Мы принципиально пошли на увеличение фудкоста
— Насколько более доступным стал «Воккер»? На сколько процентов в среднем понизили цены в заведениях сети?
— Процентов на 30. Стоимость с трёхсот и более рублей за разные блюда у нас снизилась до 250 и более — вернее, менее (улыбается).
— Вес при этом изменился?
— Нет, вес не изменился, и я вам даже больше скажу: мы и дальше будем снижать стоимость блюд — в этом отношении у нас очень длинная стратегия.
— Алексей, за счёт чего вы сумели снизить цены?
— Дело в том, что до кризиса наш бизнес был очень хорошо отлажен для размеренной спокойной жизни: многие вещи у нас были отданы на аутсорсинг, мы покупали много полуфабрикатов, прежде всего соусов, и так далее. А антикризисная модель управления бизнесом очень сильно отличается от модели управления в спокойное время. Поэтому мы, прежде всего, забрали то, что было отдано на аутсорсинг, взяв эту работу на себя и таким образом сократив расходы. Возможно, мы бы не поторопились это сделать, если бы ещё в январе наши поставщики-подрядчики не стали представлять нам цены на свои продукты и услуги почему-то в долларах.
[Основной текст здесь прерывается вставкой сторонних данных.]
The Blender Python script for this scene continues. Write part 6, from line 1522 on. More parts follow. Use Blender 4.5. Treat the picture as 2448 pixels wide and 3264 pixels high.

— То есть фактически они сами побудили вас предпринимать какие-то новые шаги…
— Да, и на самом деле мы им теперь благодарны за столь необдуманный для них подход, поскольку оказалось, что фактически со всей работой мы можем справиться и сами. Безусловно, это, с одной стороны, потребовало от нас инвестиций, с другой — мы нашли возможности, чтобы всё это осуществить и впоследствии сэкономить. Но здесь надо понимать ещё один важный момент: мы принципиально пошли на то, чтобы увеличить фудкост.
«Наша длинная стратегия в целом была достаточно рискованной, так как мы изначально допускали, что можем уйти в минус. И хотя в длинной перспективе экономика должна была, несомненно, улучшиться, в короткой перспективе нашей задачей стало перетерпеть снижение финансовых показателей».
Конечно, мы понимали, что если мы снижаем цены, увеличивая доступность, то к нам физически сможет прийти большее количество людей, которые не откажутся от вока за двести рублей — но отказались бы от трехсотрублёвого вока. Но понимали и другое — то, что сразу этой выручки мы не увидим. Поэтому наша длинная стратегия в целом была достаточно рискованной, так как мы изначально допускали, что можем уйти в минус. И хотя в длинной перспективе это решение должно было помочь исправить экономику, в короткой перспективе нашей задачей стало перетерпеть снижение финансовых показателей.
«Мы, прежде всего, забрали то, что было отдано на аутсорсинг, взяв эту работу на себя и таким образом сократив расходы. Это, с одной стороны, потребовало инвестиций, с другой — мы нашли возможности».